Though not universally adored in the Green membership – some whose suspicions of James Shaw saw him temporarily ejected from the co-leadership are sceptical of Swarbrick, too – the only way she will not win the co-leadership by a country mile is if she wins it unopposed. Her pitch, mirroring that of Marama Davidson, is unambiguously lefty. Launching her campaign yesterday she reeled off an unalloyed leftwing list of priorities and promised a “truly transformational” politics, in a not so subtle allusion to the last Labour government. Though business audiences may not warm to Swarbrick as they did to Shaw, she has proved her ability to reach across the ideological aisle in parliament and in Auckland, where she has forged an unlikely buddyship with Mayor Wayne Brown while regularly criticising parts of his performance.
“It’s really cooked,” Swarbrick told me last year, swatting away a question about leadership, “that we have this perverse focus on whoever’s at the top of the pecking order as being the only person capable of achieving that change and dictating to their underlings. I don’t think that politics should operate like that.” Cooked, maybe. But the unshakable reality is that a new leader, a co-leader even, can, sometimes, seriously shift the needle. Swarbrick, like Ardern or Seymour before her, is one of the few capable of doing that.
As a new co-leader she will have one crucial advantage: name recognition. Over recent years Swarbrick has consistently ranked between 2% and 3% in preferred prime minister polling. That would be unremarkable were it not that she has never been the leader of the party, and routinely polled above the two people who were. She will climb in that preferred PM number, too, even before Green members vote. I wouldn’t be surprised to see her nipping before long at Chris Hipkins’ heels.

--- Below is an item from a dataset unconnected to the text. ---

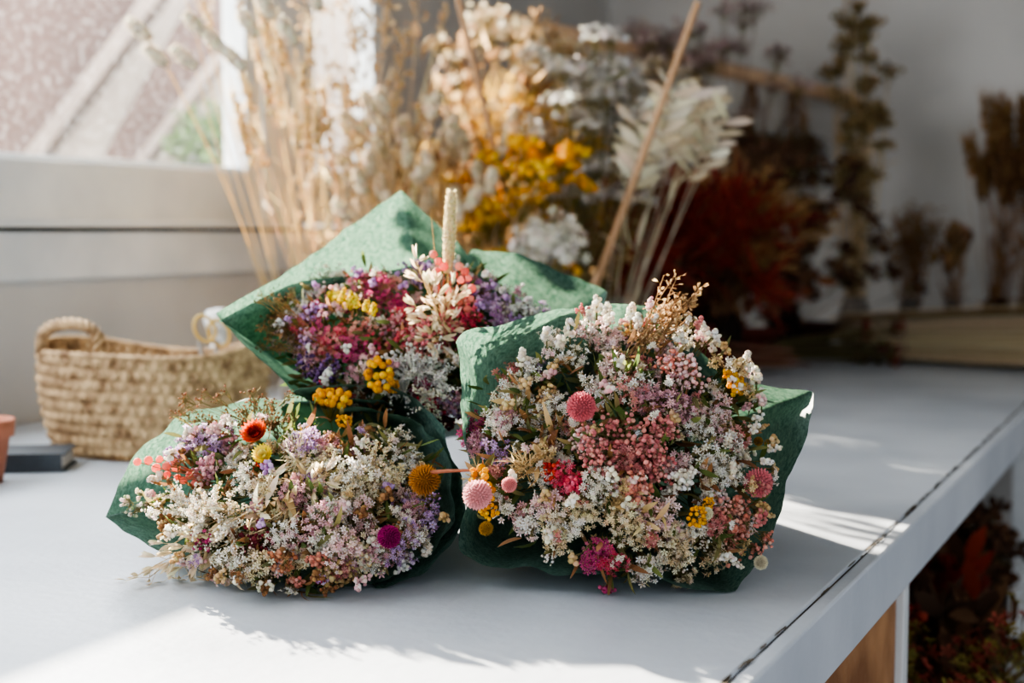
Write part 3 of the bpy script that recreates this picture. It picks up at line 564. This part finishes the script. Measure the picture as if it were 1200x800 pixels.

Swarbrick yesterday set her ambition high. She wanted to see the Greens “leading movement of the political left”, to be the major party, even, in a left coalition. An audacious goal. Hubristic, even. But also, I’d wager, a real possibility. Swarbrick will face new challenges, not least in striving to ensure climate change retains the prominence that Shaw gave it and in dealing with any emergencies that might spring out of a caucus full of green Greens. But she has been consistently underestimated since she first dipped her toe into politics nine years ago. National and its coalition opponents are unlikely to underestimate her potency as an opposition leader. Less certain is whether Labour will underestimate her very real potential to threaten their primacy on the left.